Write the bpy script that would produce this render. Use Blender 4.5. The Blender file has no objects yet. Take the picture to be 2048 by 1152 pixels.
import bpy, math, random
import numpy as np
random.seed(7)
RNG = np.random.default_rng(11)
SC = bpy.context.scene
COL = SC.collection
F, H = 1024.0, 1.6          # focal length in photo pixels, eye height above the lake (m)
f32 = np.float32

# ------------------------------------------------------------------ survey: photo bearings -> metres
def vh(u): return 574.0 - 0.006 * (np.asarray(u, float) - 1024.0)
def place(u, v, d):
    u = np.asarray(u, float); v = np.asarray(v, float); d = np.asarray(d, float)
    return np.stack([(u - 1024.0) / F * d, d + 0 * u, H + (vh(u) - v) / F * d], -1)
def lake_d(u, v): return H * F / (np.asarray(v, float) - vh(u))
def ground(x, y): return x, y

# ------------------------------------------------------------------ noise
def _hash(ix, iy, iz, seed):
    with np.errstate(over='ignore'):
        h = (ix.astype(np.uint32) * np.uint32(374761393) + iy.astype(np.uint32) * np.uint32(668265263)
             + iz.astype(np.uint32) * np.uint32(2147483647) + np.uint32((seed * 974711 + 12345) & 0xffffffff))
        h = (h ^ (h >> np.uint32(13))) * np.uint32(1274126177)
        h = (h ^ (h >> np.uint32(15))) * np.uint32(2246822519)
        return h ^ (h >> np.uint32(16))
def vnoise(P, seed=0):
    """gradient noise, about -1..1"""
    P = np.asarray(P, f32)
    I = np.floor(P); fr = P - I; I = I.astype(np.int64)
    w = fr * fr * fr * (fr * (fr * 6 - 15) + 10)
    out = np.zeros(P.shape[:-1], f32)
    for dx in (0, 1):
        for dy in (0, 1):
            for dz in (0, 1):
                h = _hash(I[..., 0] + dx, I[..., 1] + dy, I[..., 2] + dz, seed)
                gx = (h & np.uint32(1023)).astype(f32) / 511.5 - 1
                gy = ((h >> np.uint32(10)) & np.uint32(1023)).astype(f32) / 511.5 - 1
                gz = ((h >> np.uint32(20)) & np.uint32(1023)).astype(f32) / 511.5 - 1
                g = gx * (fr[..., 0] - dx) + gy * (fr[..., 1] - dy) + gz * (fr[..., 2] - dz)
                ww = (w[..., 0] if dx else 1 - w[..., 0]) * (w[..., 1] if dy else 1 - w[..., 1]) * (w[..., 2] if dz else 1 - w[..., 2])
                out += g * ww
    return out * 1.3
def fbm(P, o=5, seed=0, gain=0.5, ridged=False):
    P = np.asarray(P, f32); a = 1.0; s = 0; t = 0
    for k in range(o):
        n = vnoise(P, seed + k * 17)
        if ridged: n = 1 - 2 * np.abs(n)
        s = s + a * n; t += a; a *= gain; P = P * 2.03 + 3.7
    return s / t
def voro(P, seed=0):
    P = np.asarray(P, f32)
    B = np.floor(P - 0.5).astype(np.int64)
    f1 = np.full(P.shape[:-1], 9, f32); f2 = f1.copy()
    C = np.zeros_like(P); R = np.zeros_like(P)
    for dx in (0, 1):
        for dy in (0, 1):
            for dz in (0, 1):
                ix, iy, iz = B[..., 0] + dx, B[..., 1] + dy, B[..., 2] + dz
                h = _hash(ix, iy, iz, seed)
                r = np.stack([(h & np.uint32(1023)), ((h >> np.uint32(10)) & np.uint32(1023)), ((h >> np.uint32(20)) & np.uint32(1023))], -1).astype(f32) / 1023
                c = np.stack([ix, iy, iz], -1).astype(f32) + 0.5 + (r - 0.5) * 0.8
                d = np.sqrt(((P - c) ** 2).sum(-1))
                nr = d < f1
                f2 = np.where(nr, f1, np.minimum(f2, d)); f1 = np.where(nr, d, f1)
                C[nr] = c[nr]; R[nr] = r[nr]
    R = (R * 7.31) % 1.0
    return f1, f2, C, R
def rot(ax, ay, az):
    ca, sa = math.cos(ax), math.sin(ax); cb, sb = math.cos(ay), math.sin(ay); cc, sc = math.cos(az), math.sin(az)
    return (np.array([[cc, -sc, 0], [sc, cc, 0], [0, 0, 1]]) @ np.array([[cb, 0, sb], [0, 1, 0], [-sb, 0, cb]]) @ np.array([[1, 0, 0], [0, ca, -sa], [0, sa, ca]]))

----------

• **The task**:
Every line above should be written out again exactly as it stands.

• **Exercise output**:
Write the bpy script that would produce this render. Use Blender 4.5. The Blender file has no objects yet. Take the picture to be 2048 by 1152 pixels.
import bpy, math, random
import numpy as np
random.seed(7)
RNG = np.random.default_rng(11)
SC = bpy.context.scene
COL = SC.collection
F, H = 1024.0, 1.6          # focal length in photo pixels, eye height above the lake (m)
f32 = np.float32

# ------------------------------------------------------------------ survey: photo bearings -> metres
def vh(u): return 574.0 - 0.006 * (np.asarray(u, float) - 1024.0)
def place(u, v, d):
    u = np.asarray(u, float); v = np.asarray(v, float); d = np.asarray(d, float)
    return np.stack([(u - 1024.0) / F * d, d + 0 * u, H + (vh(u) - v) / F * d], -1)
def lake_d(u, v): return H * F / (np.asarray(v, float) - vh(u))
def ground(x, y): return x, y

# ------------------------------------------------------------------ noise
def _hash(ix, iy, iz, seed):
    with np.errstate(over='ignore'):
        h = (ix.astype(np.uint32) * np.uint32(374761393) + iy.astype(np.uint32) * np.uint32(668265263)
             + iz.astype(np.uint32) * np.uint32(2147483647) + np.uint32((seed * 974711 + 12345) & 0xffffffff))
        h = (h ^ (h >> np.uint32(13))) * np.uint32(1274126177)
        h = (h ^ (h >> np.uint32(15))) * np.uint32(2246822519)
        return h ^ (h >> np.uint32(16))
def vnoise(P, seed=0):
    """gradient noise, about -1..1"""
    P = np.asarray(P, f32)
    I = np.floor(P); fr = P - I; I = I.astype(np.int64)
    w = fr * fr * fr * (fr * (fr * 6 - 15) + 10)
    out = np.zeros(P.shape[:-1], f32)
    for dx in (0, 1):
        for dy in (0, 1):
            for dz in (0, 1):
                h = _hash(I[..., 0] + dx, I[..., 1] + dy, I[..., 2] + dz, seed)
                gx = (h & np.uint32(1023)).astype(f32) / 511.5 - 1
                gy = ((h >> np.uint32(10)) & np.uint32(1023)).astype(f32) / 511.5 - 1
                gz = ((h >> np.uint32(20)) & np.uint32(1023)).astype(f32) / 511.5 - 1
                g = gx * (fr[..., 0] - dx) + gy * (fr[..., 1] - dy) + gz * (fr[..., 2] - dz)
                ww = (w[..., 0] if dx else 1 - w[..., 0]) * (w[..., 1] if dy else 1 - w[..., 1]) * (w[..., 2] if dz else 1 - w[..., 2])
                out += g * ww
    return out * 1.3
def fbm(P, o=5, seed=0, gain=0.5, ridged=False):
    P = np.asarray(P, f32); a = 1.0; s = 0; t = 0
    for k in range(o):
        n = vnoise(P, seed + k * 17)
        if ridged: n = 1 - 2 * np.abs(n)
        s = s + a * n; t += a; a *= gain; P = P * 2.03 + 3.7
    return s / t
def voro(P, seed=0):
    P = np.asarray(P, f32)
    B = np.floor(P - 0.5).astype(np.int64)
    f1 = np.full(P.shape[:-1], 9, f32); f2 = f1.copy()
    C = np.zeros_like(P); R = np.zeros_like(P)
    for dx in (0, 1):
        for dy in (0, 1):
            for dz in (0, 1):
                ix, iy, iz = B[..., 0] + dx, B[..., 1] + dy, B[..., 2] + dz
                h = _hash(ix, iy, iz, seed)
                r = np.stack([(h & np.uint32(1023)), ((h >> np.uint32(10)) & np.uint32(1023)), ((h >> np.uint32(20)) & np.uint32(1023))], -1).astype(f32) / 1023
                c = np.stack([ix, iy, iz], -1).astype(f32) + 0.5 + (r - 0.5) * 0.8
                d = np.sqrt(((P - c) ** 2).sum(-1))
                nr = d < f1
                f2 = np.where(nr, f1, np.minimum(f2, d)); f1 = np.where(nr, d, f1)
                C[nr] = c[nr]; R[nr] = r[nr]
    R = (R * 7.31) % 1.0
    return f1, f2, C, R
def rot(ax, ay, az):
    ca, sa = math.cos(ax), math.sin(ax); cb, sb = math.cos(ay), math.sin(ay); cc, sc = math.cos(az), math.sin(az)
    return (np.array([[cc, -sc, 0], [sc, cc, 0], [0, 0, 1]]) @ np.array([[cb, 0, sb], [0, 1, 0], [-sb, 0, cb]]) @ np.array([[1, 0, 0], [0, ca, -sa], [0, sa, ca]]))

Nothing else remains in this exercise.